Applicable modules shall apply based on the role of the Parties.
23.2 UK Transfers
For transfers subject to UK GDPR, the UK International Data Transfer Addendum shall apply.
23.3 Swiss Transfers
For Swiss Personal Data, the SCCs shall apply with modifications required under Swiss law.
23.4 Supplementary Measures
The Parties shall implement supplementary safeguards where reasonably necessary under Schrems II guidance and applicable regulatory requirements.
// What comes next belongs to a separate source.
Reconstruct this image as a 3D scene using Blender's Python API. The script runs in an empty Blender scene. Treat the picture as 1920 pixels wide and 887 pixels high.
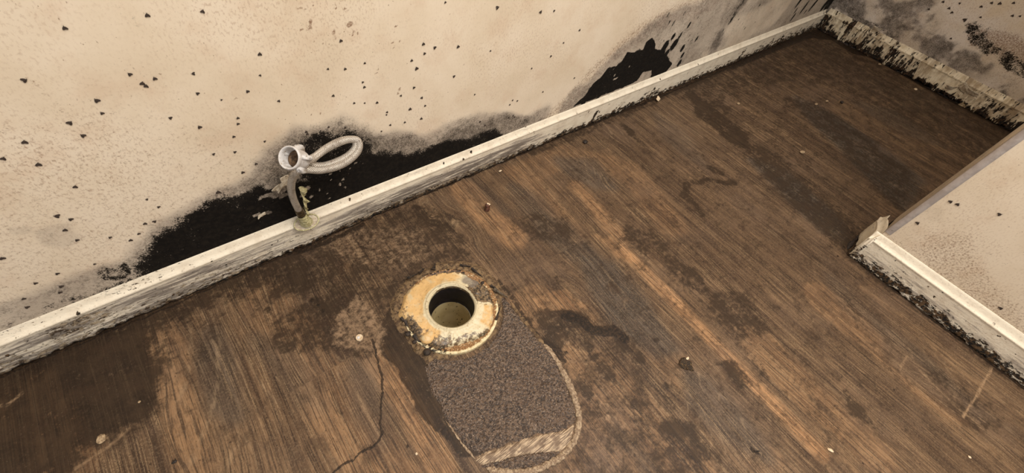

Where Playwire acts as a Processor or Service Provider, Publisher may request reasonable documentation demonstrating compliance with this Agreement, including:
(a) SOC 2 reports;
(b) ISO certifications;
(c) penetration testing summaries;
(d) security questionnaires.
On-site audits shall:
(a) occur only where necessary under Applicable Privacy Law;
(b) require reasonable advance notice;
(c) occur no more than annually absent a Security Incident or regulatory requirement;
(d) remain subject to confidentiality restrictions.
The Parties shall reasonably cooperate to facilitate responses to verified Data Subject requests, including:
(a) access requests;
(b) deletion requests;
(c) correction requests;
(d) portability requests;
(e) opt-out requests;
(f) restriction or objection requests.
Unless prohibited by law, a Party receiving a legally binding governmental request for Personal Data of the other Party shall:
(a) promptly notify the other Party;
(b) reasonably cooperate regarding response efforts;
(c) limit disclosure to the minimum legally required scope.
In the event of conflict:
(a) the SCCs and applicable transfer addenda shall control regarding international transfers;
(b) this DPA shall control regarding privacy obligations;
(c) the ASRA shall otherwise control.
All obligations relating to:
(a) confidentiality;
(b) data protection;
(c) Security Incidents;
(d) international transfers;
(e) liability;
(f) deletion obligations
Shall survive termination of the ASRA for so long as Personal Data is retained.
This DPA constitutes the complete agreement between the Parties regarding the Processing of Personal Data in connection with the Services and supersedes prior privacy or data processing terms relating to the same subject matter.